▸ **PROBLEM DESCRIPTION**
Restrict the output to the lines below starting at the one that contains "botf=lambda X: 157" and ending at the one that contains "# ledge under", and restate them word for word, both ends included.

──────────────────────────────

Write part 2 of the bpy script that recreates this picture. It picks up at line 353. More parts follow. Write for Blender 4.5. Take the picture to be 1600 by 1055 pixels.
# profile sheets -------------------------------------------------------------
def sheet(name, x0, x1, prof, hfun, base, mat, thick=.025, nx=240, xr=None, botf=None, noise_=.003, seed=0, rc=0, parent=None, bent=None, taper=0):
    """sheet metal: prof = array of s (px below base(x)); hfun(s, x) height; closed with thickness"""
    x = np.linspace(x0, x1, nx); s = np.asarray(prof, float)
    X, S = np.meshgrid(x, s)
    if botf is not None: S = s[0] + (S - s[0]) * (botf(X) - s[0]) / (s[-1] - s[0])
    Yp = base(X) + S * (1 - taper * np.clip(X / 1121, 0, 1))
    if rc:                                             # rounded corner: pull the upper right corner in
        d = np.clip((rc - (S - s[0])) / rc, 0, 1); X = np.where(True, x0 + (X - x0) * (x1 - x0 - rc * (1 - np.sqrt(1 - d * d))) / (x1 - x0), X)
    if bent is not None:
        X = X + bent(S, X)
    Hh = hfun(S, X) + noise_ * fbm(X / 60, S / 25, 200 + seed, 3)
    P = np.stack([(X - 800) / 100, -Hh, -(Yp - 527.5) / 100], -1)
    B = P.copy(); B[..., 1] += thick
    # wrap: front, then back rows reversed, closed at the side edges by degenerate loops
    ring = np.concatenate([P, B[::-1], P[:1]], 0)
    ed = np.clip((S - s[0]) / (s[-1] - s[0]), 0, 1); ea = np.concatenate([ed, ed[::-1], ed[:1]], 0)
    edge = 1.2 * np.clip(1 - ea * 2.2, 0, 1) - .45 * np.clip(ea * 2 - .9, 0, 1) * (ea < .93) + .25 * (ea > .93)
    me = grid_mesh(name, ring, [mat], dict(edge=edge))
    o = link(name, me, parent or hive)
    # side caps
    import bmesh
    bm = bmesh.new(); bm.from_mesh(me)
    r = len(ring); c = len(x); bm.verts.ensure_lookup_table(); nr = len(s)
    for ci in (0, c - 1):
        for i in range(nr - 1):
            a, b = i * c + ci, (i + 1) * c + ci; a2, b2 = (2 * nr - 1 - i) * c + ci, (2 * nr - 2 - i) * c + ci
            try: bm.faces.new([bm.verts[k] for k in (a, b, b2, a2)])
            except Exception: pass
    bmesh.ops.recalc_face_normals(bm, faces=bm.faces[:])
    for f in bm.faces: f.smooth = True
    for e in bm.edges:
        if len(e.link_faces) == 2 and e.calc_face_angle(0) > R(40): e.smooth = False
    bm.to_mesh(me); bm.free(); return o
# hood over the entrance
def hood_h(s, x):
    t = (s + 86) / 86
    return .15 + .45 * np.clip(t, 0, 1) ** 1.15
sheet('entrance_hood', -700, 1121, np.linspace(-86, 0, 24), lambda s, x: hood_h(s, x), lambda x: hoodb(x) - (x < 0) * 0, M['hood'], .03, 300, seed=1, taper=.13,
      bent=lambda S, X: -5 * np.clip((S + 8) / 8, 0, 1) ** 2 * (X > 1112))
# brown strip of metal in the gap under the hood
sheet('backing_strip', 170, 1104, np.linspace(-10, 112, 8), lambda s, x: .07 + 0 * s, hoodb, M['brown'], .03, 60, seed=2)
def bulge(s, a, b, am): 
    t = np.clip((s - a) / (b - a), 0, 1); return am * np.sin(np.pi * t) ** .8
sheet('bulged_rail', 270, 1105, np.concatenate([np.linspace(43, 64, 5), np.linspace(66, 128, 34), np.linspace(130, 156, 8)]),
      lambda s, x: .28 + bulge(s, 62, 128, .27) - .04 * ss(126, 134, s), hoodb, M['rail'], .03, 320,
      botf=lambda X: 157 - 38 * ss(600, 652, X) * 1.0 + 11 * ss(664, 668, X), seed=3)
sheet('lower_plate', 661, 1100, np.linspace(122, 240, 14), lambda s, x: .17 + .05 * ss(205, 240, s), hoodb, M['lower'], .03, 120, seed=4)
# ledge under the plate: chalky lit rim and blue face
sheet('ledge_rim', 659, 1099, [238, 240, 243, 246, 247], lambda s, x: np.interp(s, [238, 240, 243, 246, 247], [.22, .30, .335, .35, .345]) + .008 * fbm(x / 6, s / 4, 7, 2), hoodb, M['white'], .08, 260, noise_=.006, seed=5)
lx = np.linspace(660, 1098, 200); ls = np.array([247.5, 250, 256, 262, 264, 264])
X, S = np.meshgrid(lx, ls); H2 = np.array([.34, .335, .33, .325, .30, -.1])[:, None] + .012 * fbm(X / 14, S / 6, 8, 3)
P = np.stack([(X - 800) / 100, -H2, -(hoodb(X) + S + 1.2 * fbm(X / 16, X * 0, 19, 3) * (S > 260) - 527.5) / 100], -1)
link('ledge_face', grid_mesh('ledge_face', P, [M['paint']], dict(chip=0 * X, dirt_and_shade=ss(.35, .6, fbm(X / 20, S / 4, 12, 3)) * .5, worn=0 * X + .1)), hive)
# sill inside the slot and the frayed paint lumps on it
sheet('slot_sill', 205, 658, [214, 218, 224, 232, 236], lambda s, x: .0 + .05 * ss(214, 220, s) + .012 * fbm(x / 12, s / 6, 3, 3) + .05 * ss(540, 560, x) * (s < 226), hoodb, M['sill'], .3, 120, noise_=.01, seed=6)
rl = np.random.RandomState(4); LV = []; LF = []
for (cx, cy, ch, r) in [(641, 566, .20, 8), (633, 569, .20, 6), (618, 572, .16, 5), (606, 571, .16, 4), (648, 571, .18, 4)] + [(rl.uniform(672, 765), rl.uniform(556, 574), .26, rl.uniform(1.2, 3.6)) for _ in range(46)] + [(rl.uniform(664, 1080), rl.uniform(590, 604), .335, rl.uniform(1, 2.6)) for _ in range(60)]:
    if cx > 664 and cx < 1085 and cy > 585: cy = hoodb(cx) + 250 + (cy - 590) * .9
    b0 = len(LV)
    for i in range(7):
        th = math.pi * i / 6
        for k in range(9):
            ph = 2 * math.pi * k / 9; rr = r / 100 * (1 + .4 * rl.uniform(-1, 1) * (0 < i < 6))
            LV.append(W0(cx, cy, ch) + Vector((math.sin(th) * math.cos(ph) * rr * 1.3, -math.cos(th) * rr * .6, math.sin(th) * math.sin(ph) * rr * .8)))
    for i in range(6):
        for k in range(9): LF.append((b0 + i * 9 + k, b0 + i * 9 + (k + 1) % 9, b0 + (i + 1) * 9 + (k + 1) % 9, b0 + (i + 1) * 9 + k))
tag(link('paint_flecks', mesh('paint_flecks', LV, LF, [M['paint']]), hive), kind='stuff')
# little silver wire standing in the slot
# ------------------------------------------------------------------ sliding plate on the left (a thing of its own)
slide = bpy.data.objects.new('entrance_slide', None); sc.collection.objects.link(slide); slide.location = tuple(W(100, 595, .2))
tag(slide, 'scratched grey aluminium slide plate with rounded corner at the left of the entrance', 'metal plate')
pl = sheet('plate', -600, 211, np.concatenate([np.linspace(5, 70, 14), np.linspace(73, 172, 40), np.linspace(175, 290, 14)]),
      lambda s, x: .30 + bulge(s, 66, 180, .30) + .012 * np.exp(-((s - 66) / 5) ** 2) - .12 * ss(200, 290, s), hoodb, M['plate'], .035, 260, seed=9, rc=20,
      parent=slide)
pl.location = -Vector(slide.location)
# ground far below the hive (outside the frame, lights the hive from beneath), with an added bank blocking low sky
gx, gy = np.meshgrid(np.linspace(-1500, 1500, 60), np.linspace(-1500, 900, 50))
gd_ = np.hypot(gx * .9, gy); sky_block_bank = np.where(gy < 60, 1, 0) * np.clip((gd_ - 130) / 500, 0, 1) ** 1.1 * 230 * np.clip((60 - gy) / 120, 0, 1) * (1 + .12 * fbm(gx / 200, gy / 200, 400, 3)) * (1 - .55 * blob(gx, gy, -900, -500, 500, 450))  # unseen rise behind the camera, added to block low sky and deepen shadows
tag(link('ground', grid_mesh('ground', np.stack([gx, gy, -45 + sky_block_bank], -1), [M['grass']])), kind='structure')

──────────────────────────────

▸ **TASK RESPONSE**
      botf=lambda X: 157 - 38 * ss(600, 652, X) * 1.0 + 11 * ss(664, 668, X), seed=3)
sheet('lower_plate', 661, 1100, np.linspace(122, 240, 14), lambda s, x: .17 + .05 * ss(205, 240, s), hoodb, M['lower'], .03, 120, seed=4)
# ledge under the plate: chalky lit rim and blue face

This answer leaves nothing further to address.